Cateye and Garmin seem to be in the lead for such a high tech computer. I would, however, be reluctant to spend more money on a bike computer than I spent on the whole road bike, so I'll probably soldier on with "the worthless French bike computer" until tweaking no longer works. Now I bought a new sensor. Unfortunately, the Mavic manuals and website give no compatibility info, so we'll have to see if things work together.
Display of "the Worthless French Bike Computer"
PS: In an amusing bit of trivia, Mavic Wintech computer magnets do NOT work with Mavic wheels that use bladed spokes. They do offer a special magnet for those want to use their Mavic products together.

5 comments:

Oldfool said...

I bought a Schwinn computer made in Chinaland 5 or 6 years ago for 10 bucks and it has worked without a flaw since. I've only set the clock once.
I also have one made by Bell from Chinaland ($10.00) and it was nothing but trouble. Then I discovered that the installer (me) was flawed. I corrected his mistakes and it has been fine ever since. It's not very secure in its bracket however.
Both keep good time and are fairly accurate on distance compared to a gps.

Chandra said...

@Steve,
Very nice article! I agree with you. The Cateye computers are rock solid. I have 2 of the wireless models, which still work wonderfully. The Garmin 705, which I use these days, is pretty good. I think it understands me very well. On a day when I was not particularly chipper, it registered my speed as 65 mph. If only I could ride that fast LOL!
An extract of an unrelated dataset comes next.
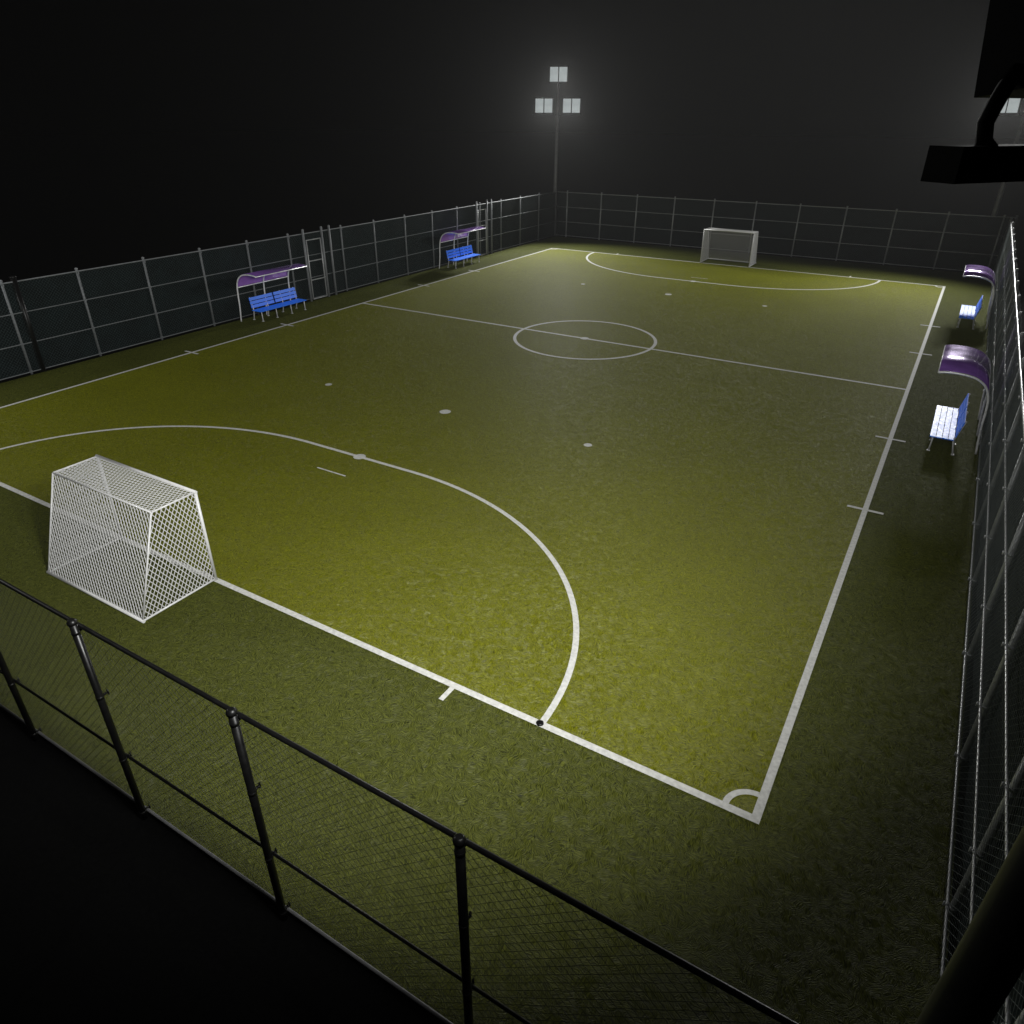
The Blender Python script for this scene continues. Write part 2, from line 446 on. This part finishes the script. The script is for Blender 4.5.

I hear that Polar makes pretty good ones with HRM too. You may want to check'em out, if you haven't already.

Peace :)

Apertome said...

I've had issues with every cycling computer I tried, especially Cateye ones. The cateyes are fine electronically, but they aren't very durable, in my experience. I've given up on them and just use my GPS now. It's probably not perfectly accurate, but it's close enough.

cafiend said...

I use a few Sigma models. No HRM. Sigma has nice large characters in the display so they're easy to see.

I loved my old Cateye computers from the late 1990s, but the displays are much smaller and the buttons are too easy to reset accidentally in winter gloves.

Ham said...

Personally I like the minimalism of the Garmin Edge 305 (no maps or routing) if you were considering upgrading. I quite like the "where I've been" trail, bit like dogs and hydrants I suppose.